The growth during the past decade of electronic trading that allows investment firms to exert greater control over their orders has diminished the importance of sales traders at securities firms. Sales desks will generate $9.5 billion of the $15.3 billion in equity commissions paid to brokers this year, compared with almost $3 billion paid for algorithms, Tabb said. Algorithms break larger orders into pieces, executing them over a set time period to help ensure customers get the best prices.

“In 2008 and the beginning of 2009, buy-side traders turned more to sales traders for guidance and advice about how to navigate the market, but that trend has reversed,” Morgan said in an interview. “During the financial crisis they also became more comfortable with how algorithms performed.”

Record VIX

Expectations for volatility in U.S. equities peaked in November 2008, two months after Lehman Brothers Holdings Inc. filed the biggest bankruptcy in the nation’s history. The Chicago Board Options Exchange Volatility Index, or VIX, which measures the cost of using options to protect against declines in the Standard & Poor’s 500 Index, closed at a record 80.86 on Nov. 20, 2008, and has retreated about 67 percent since then.

The Tabb study is based on interviews with 66 head traders at investment management firms with a total of $12.1 trillion in assets and 57 head traders at hedge funds with $182.1 billion. In the former group, 52 percent managed less than $50 billion, compared with 36 percent in 2009, New York-based Tabb said. Large firms, defined as investment companies overseeing more than $150 billion and hedge funds with more than $3 billion, accounted for 86 percent of total assets in each group.

The top five providers of algorithms to asset managers and hedge funds are Credit Suisse Group AG, Investment Technology Group Inc., Bank of America Corp., Goldman Sachs Group Inc. and UBS AG. Credit Suisse trading strategies are used by 69 percent of firms, the study found. Algorithms from Sanford C. Bernstein & Co. are used by 19 percent of firms and those from Weeden & Co. by 13 percent. The report described the latter two firms as “winners” among mid-tier brokers.

Commissions

The estimated $15.3 billion asset managers and hedge funds will pay brokers in equity commissions this year is up slightly from $14.9 billion last year, the report said. The firms paid $17.2 billion in 2008. Asset managers accounted for 73.3 percent of those fees, down from 74.6 percent in the two previous years.

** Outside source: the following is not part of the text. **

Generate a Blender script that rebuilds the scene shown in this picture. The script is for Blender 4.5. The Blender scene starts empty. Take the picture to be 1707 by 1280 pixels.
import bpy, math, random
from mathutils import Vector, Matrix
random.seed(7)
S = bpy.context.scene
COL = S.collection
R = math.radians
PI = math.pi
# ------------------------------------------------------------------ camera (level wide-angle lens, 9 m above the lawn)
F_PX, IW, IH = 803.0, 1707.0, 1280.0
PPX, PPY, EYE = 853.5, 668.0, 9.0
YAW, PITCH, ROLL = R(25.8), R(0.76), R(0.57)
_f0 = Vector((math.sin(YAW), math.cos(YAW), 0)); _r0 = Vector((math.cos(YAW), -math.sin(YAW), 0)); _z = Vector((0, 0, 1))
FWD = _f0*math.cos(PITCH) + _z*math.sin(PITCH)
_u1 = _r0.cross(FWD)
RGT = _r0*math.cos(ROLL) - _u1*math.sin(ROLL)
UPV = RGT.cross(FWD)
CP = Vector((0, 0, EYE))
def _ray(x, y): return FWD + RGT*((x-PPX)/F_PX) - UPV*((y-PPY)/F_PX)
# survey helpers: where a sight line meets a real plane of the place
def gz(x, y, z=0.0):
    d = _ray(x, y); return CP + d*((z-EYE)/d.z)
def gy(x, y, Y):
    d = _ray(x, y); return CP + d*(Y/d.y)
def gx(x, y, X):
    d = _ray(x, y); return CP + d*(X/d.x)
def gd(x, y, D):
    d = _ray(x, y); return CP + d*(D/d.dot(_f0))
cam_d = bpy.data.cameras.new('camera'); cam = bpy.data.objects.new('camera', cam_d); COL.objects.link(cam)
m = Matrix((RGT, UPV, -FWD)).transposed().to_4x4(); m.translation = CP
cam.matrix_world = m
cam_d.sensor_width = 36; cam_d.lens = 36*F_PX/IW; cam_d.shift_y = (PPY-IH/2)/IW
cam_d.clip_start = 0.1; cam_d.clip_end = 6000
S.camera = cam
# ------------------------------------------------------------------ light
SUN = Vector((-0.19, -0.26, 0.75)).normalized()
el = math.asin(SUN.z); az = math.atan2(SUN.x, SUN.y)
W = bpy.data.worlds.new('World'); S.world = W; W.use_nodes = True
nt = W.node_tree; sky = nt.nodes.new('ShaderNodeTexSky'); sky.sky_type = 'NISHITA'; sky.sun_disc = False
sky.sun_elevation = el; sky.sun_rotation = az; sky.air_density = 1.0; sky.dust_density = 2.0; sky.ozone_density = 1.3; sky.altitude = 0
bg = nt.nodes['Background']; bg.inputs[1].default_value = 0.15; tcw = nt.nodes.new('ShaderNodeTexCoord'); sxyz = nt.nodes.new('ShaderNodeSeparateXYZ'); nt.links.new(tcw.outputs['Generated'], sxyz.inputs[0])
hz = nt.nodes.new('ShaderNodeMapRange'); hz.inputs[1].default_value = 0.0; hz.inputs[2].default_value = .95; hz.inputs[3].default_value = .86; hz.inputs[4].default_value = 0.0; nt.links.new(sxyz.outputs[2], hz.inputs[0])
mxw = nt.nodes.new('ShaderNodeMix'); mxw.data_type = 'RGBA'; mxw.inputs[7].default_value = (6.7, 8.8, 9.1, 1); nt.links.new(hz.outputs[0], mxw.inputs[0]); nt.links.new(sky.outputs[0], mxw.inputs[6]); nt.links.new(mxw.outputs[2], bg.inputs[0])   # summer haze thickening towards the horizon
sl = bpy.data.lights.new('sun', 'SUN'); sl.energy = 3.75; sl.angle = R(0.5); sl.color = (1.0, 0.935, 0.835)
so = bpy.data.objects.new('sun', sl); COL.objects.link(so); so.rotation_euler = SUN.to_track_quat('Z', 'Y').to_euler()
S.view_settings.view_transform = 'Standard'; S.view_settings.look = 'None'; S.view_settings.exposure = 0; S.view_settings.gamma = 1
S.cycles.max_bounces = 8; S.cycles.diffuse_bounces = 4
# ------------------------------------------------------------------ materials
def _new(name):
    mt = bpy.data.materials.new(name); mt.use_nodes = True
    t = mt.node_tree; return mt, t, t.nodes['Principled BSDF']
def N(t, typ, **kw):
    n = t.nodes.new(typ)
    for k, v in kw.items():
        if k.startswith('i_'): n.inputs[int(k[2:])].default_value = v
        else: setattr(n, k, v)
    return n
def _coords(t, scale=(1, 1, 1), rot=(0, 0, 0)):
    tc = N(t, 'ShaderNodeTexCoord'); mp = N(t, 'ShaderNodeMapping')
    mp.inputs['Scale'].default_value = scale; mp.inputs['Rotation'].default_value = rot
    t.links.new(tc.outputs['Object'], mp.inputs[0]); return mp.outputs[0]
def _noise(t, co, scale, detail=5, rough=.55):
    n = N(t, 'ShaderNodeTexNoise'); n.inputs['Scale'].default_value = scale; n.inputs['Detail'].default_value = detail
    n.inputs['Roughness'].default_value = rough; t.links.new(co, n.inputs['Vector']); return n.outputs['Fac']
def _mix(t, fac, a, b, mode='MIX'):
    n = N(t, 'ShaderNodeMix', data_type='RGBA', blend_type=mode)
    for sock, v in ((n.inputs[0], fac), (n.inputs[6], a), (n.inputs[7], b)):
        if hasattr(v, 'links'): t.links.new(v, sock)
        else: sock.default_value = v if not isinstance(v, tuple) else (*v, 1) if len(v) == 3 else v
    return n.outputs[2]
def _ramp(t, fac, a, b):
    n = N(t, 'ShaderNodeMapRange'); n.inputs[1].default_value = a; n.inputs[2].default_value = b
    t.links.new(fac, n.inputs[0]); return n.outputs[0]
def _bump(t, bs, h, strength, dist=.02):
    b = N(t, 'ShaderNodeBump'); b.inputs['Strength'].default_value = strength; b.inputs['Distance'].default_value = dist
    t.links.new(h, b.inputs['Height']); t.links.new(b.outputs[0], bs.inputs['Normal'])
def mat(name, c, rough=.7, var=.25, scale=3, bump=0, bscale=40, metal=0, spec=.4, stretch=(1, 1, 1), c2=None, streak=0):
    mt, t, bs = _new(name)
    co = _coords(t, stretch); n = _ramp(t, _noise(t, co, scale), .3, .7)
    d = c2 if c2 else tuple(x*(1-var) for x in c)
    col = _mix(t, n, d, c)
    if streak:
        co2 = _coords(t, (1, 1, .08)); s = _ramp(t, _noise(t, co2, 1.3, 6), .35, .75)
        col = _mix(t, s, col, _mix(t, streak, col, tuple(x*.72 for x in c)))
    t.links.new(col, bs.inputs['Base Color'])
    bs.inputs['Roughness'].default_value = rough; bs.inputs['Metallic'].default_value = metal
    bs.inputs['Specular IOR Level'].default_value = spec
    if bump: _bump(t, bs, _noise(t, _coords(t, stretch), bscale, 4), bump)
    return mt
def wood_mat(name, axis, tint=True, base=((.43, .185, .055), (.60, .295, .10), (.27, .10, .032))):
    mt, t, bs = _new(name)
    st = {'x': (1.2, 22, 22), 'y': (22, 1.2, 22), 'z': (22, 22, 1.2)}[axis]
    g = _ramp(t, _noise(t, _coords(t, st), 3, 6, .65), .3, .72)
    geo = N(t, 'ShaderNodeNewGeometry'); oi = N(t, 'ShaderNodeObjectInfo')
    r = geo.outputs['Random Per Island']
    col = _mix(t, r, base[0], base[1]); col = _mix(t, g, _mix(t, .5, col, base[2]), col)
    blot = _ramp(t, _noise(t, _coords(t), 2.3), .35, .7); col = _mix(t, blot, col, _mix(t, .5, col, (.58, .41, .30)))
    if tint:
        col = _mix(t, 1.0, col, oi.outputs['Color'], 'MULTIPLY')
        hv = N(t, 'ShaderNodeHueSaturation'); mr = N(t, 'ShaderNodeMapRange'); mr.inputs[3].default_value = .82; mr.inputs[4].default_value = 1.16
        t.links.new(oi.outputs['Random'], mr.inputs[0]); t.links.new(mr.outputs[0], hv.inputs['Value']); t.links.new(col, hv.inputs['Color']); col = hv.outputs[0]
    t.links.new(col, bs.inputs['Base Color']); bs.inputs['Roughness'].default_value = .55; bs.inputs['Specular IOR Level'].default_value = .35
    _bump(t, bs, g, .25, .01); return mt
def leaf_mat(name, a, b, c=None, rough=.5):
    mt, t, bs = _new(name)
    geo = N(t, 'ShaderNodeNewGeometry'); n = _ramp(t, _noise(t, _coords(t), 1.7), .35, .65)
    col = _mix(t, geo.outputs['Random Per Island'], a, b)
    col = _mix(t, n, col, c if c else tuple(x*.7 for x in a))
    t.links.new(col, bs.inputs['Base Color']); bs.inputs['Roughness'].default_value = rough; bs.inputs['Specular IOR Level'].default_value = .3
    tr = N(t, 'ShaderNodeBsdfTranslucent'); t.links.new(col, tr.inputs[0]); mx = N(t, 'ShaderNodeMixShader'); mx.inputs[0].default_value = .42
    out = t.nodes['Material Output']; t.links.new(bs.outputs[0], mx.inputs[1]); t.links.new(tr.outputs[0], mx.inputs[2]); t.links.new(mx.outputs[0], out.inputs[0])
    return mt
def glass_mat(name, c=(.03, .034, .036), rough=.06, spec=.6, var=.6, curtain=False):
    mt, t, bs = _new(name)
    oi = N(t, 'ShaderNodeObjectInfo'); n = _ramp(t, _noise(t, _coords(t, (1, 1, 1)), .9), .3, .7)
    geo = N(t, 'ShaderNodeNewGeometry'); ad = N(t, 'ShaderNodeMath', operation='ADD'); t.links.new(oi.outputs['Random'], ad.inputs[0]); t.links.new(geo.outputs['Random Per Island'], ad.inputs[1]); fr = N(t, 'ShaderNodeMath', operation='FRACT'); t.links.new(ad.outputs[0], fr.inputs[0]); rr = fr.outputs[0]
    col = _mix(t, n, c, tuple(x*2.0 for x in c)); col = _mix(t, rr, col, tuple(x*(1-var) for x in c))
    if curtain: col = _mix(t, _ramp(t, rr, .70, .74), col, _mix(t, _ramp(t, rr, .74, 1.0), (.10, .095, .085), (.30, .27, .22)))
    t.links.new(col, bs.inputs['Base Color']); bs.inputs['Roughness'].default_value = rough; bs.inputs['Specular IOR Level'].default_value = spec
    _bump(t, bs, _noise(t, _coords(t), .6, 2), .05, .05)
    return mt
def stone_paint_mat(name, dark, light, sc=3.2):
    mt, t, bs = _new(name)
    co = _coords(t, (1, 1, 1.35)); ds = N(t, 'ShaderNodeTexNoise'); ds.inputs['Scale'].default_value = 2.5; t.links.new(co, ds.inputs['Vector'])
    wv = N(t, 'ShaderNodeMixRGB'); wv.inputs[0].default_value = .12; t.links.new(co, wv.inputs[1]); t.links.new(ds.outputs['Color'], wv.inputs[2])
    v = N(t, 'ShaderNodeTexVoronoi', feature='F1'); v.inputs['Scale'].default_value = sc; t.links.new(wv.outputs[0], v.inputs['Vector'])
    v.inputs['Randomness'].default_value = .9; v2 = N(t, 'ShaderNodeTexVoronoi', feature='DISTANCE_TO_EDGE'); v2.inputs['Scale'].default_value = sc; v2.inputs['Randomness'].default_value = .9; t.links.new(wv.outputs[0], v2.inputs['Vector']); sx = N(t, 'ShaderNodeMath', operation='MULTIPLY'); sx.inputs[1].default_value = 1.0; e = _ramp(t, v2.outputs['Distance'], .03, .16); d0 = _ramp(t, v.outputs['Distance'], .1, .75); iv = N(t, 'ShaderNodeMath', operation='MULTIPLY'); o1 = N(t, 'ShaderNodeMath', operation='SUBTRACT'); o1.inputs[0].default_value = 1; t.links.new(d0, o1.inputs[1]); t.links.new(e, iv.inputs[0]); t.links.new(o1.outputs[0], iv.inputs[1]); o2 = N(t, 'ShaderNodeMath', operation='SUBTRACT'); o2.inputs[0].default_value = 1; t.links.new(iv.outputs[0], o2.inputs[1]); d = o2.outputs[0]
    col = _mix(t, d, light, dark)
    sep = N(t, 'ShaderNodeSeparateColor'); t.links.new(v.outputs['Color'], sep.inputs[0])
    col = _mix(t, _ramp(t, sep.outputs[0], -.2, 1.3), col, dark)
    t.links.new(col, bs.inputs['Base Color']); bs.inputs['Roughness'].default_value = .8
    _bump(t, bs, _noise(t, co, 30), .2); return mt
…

Traders at the firms surveyed will manage 9 percent of their volume themselves next year -- the same as this year -- by placing orders directly on exchanges in what’s called direct market access, the report said. Their use of crossing networks and dark pools, or private venues that don’t display quotes publicly, will rise 1 percentage point to 13 percent in 2011, Tabb said.

Brokers get 3.2 cents per share from hedge funds using their sales trading desk, compared with 2.9 cents paid by asset managers. Hedge funds pay higher commissions than asset managers for sales trading, direct market access, dark pool executions and baskets of stocks sent to so-called program desks at broker- dealers. The only category in which hedge fund rates are lower is algorithms, for which they pay an average 0.9 cents per share, compared to 0.7 cents paid by asset managers.

Low Touch

Commissions to sales desks have “probably hit bottom” while investment firms are likely to “demand more services on the low-touch side,” Morgan said. Low touch refers to the use of electronic trading tools. Sales traders at some brokers will need to provide more guidance to customers about how and when to use algorithms, while at others that advice may come from people staffing electronic desks, she said. “The buyside will also want more market color from low-touch desks,” she added.

Goldman’s Sigma X dark pool is used by 33 percent of the study participants, followed by Credit Suisse’s Crossfinder at 24 percent. Aqua, a system for transacting larger trades than are sent to stock exchanges, and UBS’s PIN dark pool are used by 20 percent of firms. Morgan Stanley’s MS Pool has connections to 17 percent of the firms surveyed, Tabb said.